**WHAT YOU ARE ASKED TO DO**
Go through the material below and copy all lines with "pixels".

· · · · ·

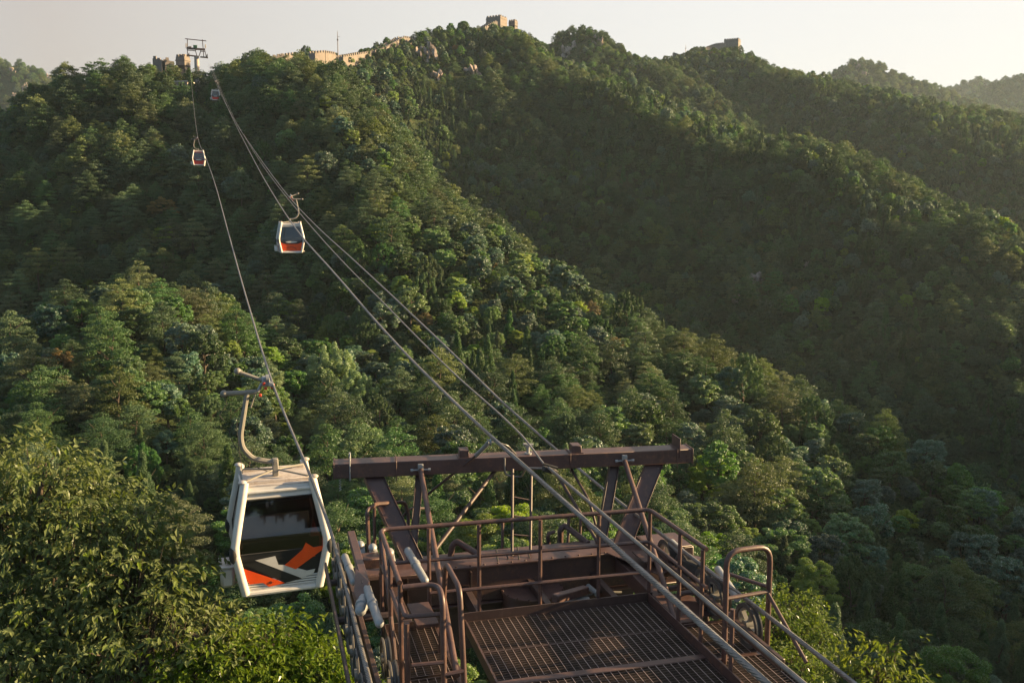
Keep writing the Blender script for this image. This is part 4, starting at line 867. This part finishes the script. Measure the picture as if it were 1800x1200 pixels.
        # small emblem on the orange corner
        m = MB(); m.lathe(fpt(0, -.33, .21, .036), (0, -1, .05), [(.018, 0), (.026, 0), (.026, .004), (.018, .004)], 16); m.tube([fpt(0, -.41, .21, .037), fpt(0, -.25, .21, .037)], .003, 5); B('emblem', m, 'black')
        m = MB(); m.tube([fpt(0, -.88, 1.62, -.05), fpt(0, -.78, 1.70, -.05), fpt(0, .84, 1.73, -.05)], .022, 8); B('inner_rail', m, 'galv')
    else:
        m = decal(0, [(-.97, .90), (-.97, .74), (-.5, .61), (.5, .61), (.97, .74), (.97, .90), (.6, .81), (-.6, .81)], .016, .006); B('dark_band', m, 'black')
        pts = [(.50 * math.cos(a), .745 + .06 * math.sin(a)) for a in [i * math.pi / 8 for i in range(16)]]
        m = decal(0, pts, .024, .006); B('name_plate', m, 'white')
        if livery == 'orange':
            m = MB(); m.tube([fpt(0, -.55, .36, .02), fpt(0, .05, .40, .02), fpt(0, .45, .32, .02)], .010, 5); m.tube([fpt(0, -.15, .40, .02), fpt(0, .25, .38, .02), fpt(0, .52, .20, .02)], .010, 5); B('emblem', m, 'black')
        m = MB(); m.tube([fpt(0, -.97, .09, 0), fpt(0, .97, .09, 0)], .045, 8); B('white_rib', m, 'white')
    for sx_ in (-1, 1):
        for sy_ in (-1, 1):
            m = MB(); m.ball((sx_ * .87, sy_ * .91, .84), .10, 14, 10, sc3=(.85, .85, 1.75)); B('bumper', m, 'rubber')
    # door leaves on the side away from the hanger, with their vertical joint
    m = MB(); dx = 1 if not mirror else 3
    m.tube([fpt(dx, 0, .15, .02), fpt(dx, 0, .8, .02), fpt(dx, 0, 1.0, .02), fpt(dx, 0, 1.78, .02)], .016, 6); B('door_joint', m, 'rubber')
    # benches
    for sy_ in (-1, 1):
        m = MB(); m.box((-.72, sy_ * .45, .42), (.72, sy_ * .80, .48), ch=.015); m.obox((0, sy_ * .80, .78), (.70, 0, 0), (0, .02, 0), (0, sy_ * .02, .22), ch=.01); m.box((-.70, sy_ * .62, .05), (-.66, sy_ * .68, .42)); m.box((.66, sy_ * .62, .05), (.70, sy_ * .68, .42)); B('bench', m, 'red' if livery == 'red' else 'seat')
    # carrier basket on the outer side
    m = MB(); bx = -.98
    m.obox((bx, -.35, .30), (.13, 0, 0), (0, .26, 0), (0, 0, .20), ch=.06); m.obox((bx, -.35, .505), (.15, 0, 0), (0, .28, 0), (0, 0, .014), ch=.012); m.tube([(bx + .1, -.3, .10), (-.74, -.3, .06)], .02, 6); B('ski_basket', m, 'white')
    m = MB(); m.ball((.84, -.55, .10), .055, 10, 6); m.tube([(.84, -.55, .10), (.72, -.55, .10)], .02, 6); B('door_roller', m, 'roofp')
    # hanger
    m = MB(); m.obox((0, 0, 2.20), (.055, 0, 0), (0, .07, 0), (0, 0, .17), ch=.012); m.lathe((0, -.10, 2.30), (0, 1, 0), [(0, 0), (.035, 0), (.035, .2), (0, .2)], 12)
    for a in ((-.58, -.46), (.58, -.46), (-.58, .46), (.58, .46)): m.beam((a[0], a[1], 2.09), (0, 0, 2.16), .035, .03, ch=.003)
    B('roof_bracket', m, 'hanger')
    m = MB(); arm = [(0, 0, 2.30), (-.16, 0, 2.33), (-.42, 0, 2.40), (-.60, 0, 2.62), (-.63, 0, 2.86), (-.55, 0, 3.30), (-.47, 0, 3.72)]
    m.tube([(sx * x, y, z) for x, y, z in arm], [.052, .056, .060, .060, .058, .054, .050], 8, fillet=.10); ar = B('hanger_arm', m, 'hanger')
    m = MB(); m.tube([(sx * -.88, 0, 3.70), (sx * -.30, 0, 3.70)], .048, 12); m.ball((sx * -.90, 0, 3.70), .07, 12, 8); m.tube([(sx * -.42, 0, 3.4), (sx * -.33, 0, 3.66)], .014, 6); B('damper', m, 'hanger', ar)
    m = MB(); m.tube([(sx * -.60, .1, 4.08), (sx * -.15, 0, 3.90)], .038, 12); m.ball((sx * -.63, .1, 4.10), .068, 12, 8); m.lathe((sx * -.56, .09, 4.065), (sx * -1, .1, .4), [(.04, 0), (.055, 0), (.055, .03), (.04, .03)], 12); B('grip_lever', m, 'hanger', ar)
    m = MB(); m.obox((sx * -.13, 0, 3.90), (.07, 0, 0), (0, .12, 0), (0, 0, .09), ch=.02); m.obox((sx * -.04, 0, 3.85), (.05, 0, -.02), (0, .2, 0), (.01, 0, .035), ch=.01); m.tube([(sx * -.28, 0, 3.70), (sx * -.2, 0, 3.86)], .03, 8); m.lathe((sx * -.10, -.10, 3.97), (1, 0, 0), [(.0, -.03), (.075, -.03), (.075, .03), (0, .03)], 14); gp = B('grip', m, 'galv')
    m = MB()
    for c in ((-.14, -.13, 3.78), (-.02, -.12, 3.80), (.02, .12, 3.80), (-.24, -.05, 3.64), (-.17, -.12, 3.87)): m.obox((sx * c[0], c[1], c[2]), (.026, 0, 0), (0, .03, 0), (0, 0, .026), ch=.008)
    B('grip_spring', m, 'redbit', gp)
    if livery == 'stripes':
        m = MB(); m.tube([(-.90, 0, 3.65), (-.86, -.04, 3.50), (-1.0, -.05, 3.30), (-.93, -.05, 3.2)], .008, 5); m.tube([(-.72, .05, 3.15), (-.85, 0, 2.95), (-.72, 0, 2.62), (-.5, 0, 2.3), (-.1, -.1, 2.12)], .008, 5, fillet=.08); m.tube([(-.55, 0, 3.5), (-.70, -.04, 3.1), (-.66, -.04, 2.55), (-.62, -.1, 2.15)], .007, 5, fillet=.08); B('wiring', m, 'rubber', ar)
    return T_
def rope_pt(ctrl, ly):
    a = np.array(ctrl, float); z = pchip(a[:, 0][:, None], a[:, 2][:, None], np.array([float(ly)]))[0]; return to_world((float(np.interp(ly, a[:, 0], a[:, 1])), ly, float(z)))
YAW = AZ + R_(4.4)
def hang(name, ctrl, ly, livery, mirror, label, dyaw=0.0, sc_=1.0):
    p = rope_pt(ctrl, ly); c = cabin(name, p - Vector((0, 0, 3.86 * sc_)), YAW + dyaw, livery, mirror, label); c.scale = (sc_,) * 3; return c
hang('gondola_cabin', ROPE_L, 17.9, 'stripes', False, 'large near cabin with orange, black and white angular stripes, just left of the platform')
hang('gondola_cabin', ROPE_R, 66.0, 'orange', True, 'white framed cabin with plain orange lower panel and dark band, halfway down the right rope', -.02)
hang('gondola_cabin', ROPE_L, 140.0, 'red', False, 'small red cabin with white window frame on the upper left rope', -.05)
hang('gondola_cabin', ROPE_R, 200.0, 'dark', True, 'smallest cabin, white with dark red base, high up near the distant tower', -.05)

# ------------------------------------------------------------------ distant tower
def far_tower():
    c = to_world((-13.25, 219, 0)); k = c.y / (1600 * 8.575) * 1.0
    gz = float(ground_z([c.x], [c.y])[0]); B0 = Vector((c.x, c.y, gz - 1)); T2 = empty('distant_cableway_tower', B0, AZ + R_(4), 'distant cableway tower with square steel frame standing against the sky on the hilltop', 'cableway tower')
    def q(cx, cy, y=0.0): # crop pixels to the tower frame
        p = at_y(300 + cx / 8.575, 40 + cy / 8.575, c.y); return Vector(((p.x - c.x) / math.cos(AZ + R_(4)) , y, p.z - B0.z))
    def B(nm, mb, mt='brown_dark', par=T2): return mb.build(nm, M[mt], par)
    a = q(390, 515); m = MB(); m.lathe((a.x, 0, 0), (0, 0, 1), [(.65, 0), (.52, a.z - .2), (.52, a.z)], 12); B('column', m, 'concrete')
    m = MB(); m.beam(q(268, 500), q(425, 512), .3, .28); m.beam(q(440, 515), q(545, 520), .3, .28); B('lower_arm', m)
    m = MB(); m.beam(q(255, 396), q(505, 400), .4, .40); B('crossarm', m)
    for x in (266, 468):
        m = MB(); m.beam(q(x, 250), q(x + (2 if x < 300 else 20), 505), .16, .16); B('frame_post', m)
    m = MB(); m.beam(q(235, 255), q(520, 268), .18, .16); B('gantry_beam', m)
    for (x0, y0, x1, y1) in ((370, 400, 395, 505), (340, 425, 380, 430), (450, 410, 425, 505), (500, 400, 520, 505), (440, 430, 500, 430), (270, 425, 340, 425)):
        m = MB(); m.beam(q(x0, y0), q(x1, y1), .14, .16); B('diagonal', m)
    m = MB(); p = q(372, 368); m.box((p.x - .42, -.3, p.z - .35), (p.x + .42, .3, p.z + .35), ch=.03); B('green_cabinet', m, 'green')
    m = MB(); p = q(300, 382); m.box((p.x - .35, -.3, p.z - .15), (p.x + .35, .3, p.z + .2), ch=.03); B('drive_box', m)
    for x in (290, 535):
        for dy in (-1.4, -.7, 0, .7, 1.4):
            p = q(x, 498); m = MB(); m.lathe((p.x, dy, p.z), (1, 0, 0), [(.05, -.05), (.3, -.05), (.3, .05), (.05, .05)], 12, closed=True); B('sheave', m, 'rubber')
        m = MB(); m.beam((p.x - .1, -1.7, p.z), (p.x - .1, 1.7, p.z), .1, .22); m.tube([q(x - 30 if x < 400 else x - 25, 330, -.6), q(x - 32 if x < 400 else x - 20, 385, -.6)], .06, 6); B('wheel_train', m)
    for x in (245, 505):
        m = MB(); m.tube([q(x, 385, -1.0), q(x, 335, -1.0), q(x, 335, 1.0), q(x, 385, 1.0)], .05, 6); B('guard_rail', m)
far_tower()

# ------------------------------------------------------------------ old wall on the ridge
def wall_run(pts, h, th, label, group='stretches of old brick wall along the ridge', merlons=True):
    W = [at_y(*p) for p in pts]; base = W[0].copy(); base.z -= h + 3; T3 = empty('wall_stretch', base, 0, label, 'old wall', group)
    m = MB(base); b = MB(base)
    for i in range(len(W) - 1):
        a, c = W[i], W[i + 1]; d = Vector((c.x - a.x, c.y - a.y, 0)); n_ = Vector((-d.y, d.x, 0)).normalized() * th / 2; L_ = Vector((0, 0, h + 5)); e_ = (c - a) * .004
        m.add([a - n_, c + e_ - n_, c + e_ + n_, a + n_, a - n_ - L_, c + e_ - n_ - L_, c + e_ + n_ - L_, a + n_ - L_], [(0, 1, 2, 3), (4, 7, 6, 5), (0, 4, 5, 1), (2, 6, 7, 3), (0, 3, 7, 4), (1, 5, 6, 2)])
        if merlons:
            L2 = (c - a).length; k = 0.0
            while k < L2 - .8:
                p = a + (c - a) * (k / L2); 
                for s_ in (-1, 1):
                    q = p + n_ * s_ * .88 + (c - a).normalized() * .5 + Vector((0, 0, .35)); b.obox(q - Vector((0, 0, .15)), d.normalized() * .32, n_.normalized() * .2, Vector((0, 0, .38)))
                k += 1.25
    m.build('wall_body', M['stone'], T3)
    if merlons: b.build('battlement', M['stone'], T3)
def watchtower(u, v0, v1, wpx, Y, rz, label, extra=True, dep=.8):
    a = at_y(u, v0, Y); b = at_y(u, v1, Y); wd = wpx * Y / 1600; h = a.z - b.z; T3 = empty('watchtower', (b.x, Y, b.z - 5), rz, label, 'watchtower'); hw = wd / 2; H = h + 5; dd = hw * dep
    m = MB(); v = [(-hw * 1.05, -dd * 1.05, 0), (hw * 1.05, -dd * 1.05, 0), (hw * 1.05, dd * 1.05, 0), (-hw * 1.05, dd * 1.05, 0), (-hw, -dd, H), (hw, -dd, H), (hw, dd, H), (-hw, dd, H)]
    m.add(v, [(0, 3, 2, 1), (4, 5, 6, 7), (0, 1, 5, 4), (1, 2, 6, 5), (2, 3, 7, 6), (3, 0, 4, 7)]); m.box((-hw - .12, -dd - .12, H - .9), (hw + .12, dd + .12, H - .65)); m.build('wall_body', M['stone'], T3)
    n_ = max(3, int(wd / 1.3))
    for i in range(n_):
        x = -hw + (i + .5) * wd / n_
        for y in (-dd + .2, dd - .2):
            m = MB(); m.box((x - wd / n_ * .3, y - .2, H - .02), (x + wd / n_ * .3, y + .2, H + .5)); m.build('merlon', M['stone'], T3)
    for i in range(max(2, n_ - 2)):
        y = -dd + (i + .5) * 2 * dd / max(2, n_ - 2)
        for x in (-hw + .2, hw - .2):
            m = MB(); m.box((x - .2, y - .3, H - .02), (x + .2, y + .3, H + .5)); m.build('merlon', M['stone'], T3)
    for i in range(3):
        x = -hw + (i + .5) * wd / 3; m = MB(); m.box((x - .4, -dd - .02, H - 3.4), (x + .4, -dd + .3, H - 1.9)); m.build('window_opening', M['darkop'], T3)
        y = -dd + (i + .5) * 2 * dd / 3; m = MB(); m.box((hw - .3, y - .35, H - 3.4), (hw + .02, y + .35, H - 1.9)); m.build('window_opening', M['darkop'], T3)
    return T3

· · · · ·

**EXERCISE RESPONSE**
Keep writing the Blender script for this image. This is part 4, starting at line 867. This part finishes the script. Measure the picture as if it were 1800x1200 pixels.
    def q(cx, cy, y=0.0): # crop pixels to the tower frame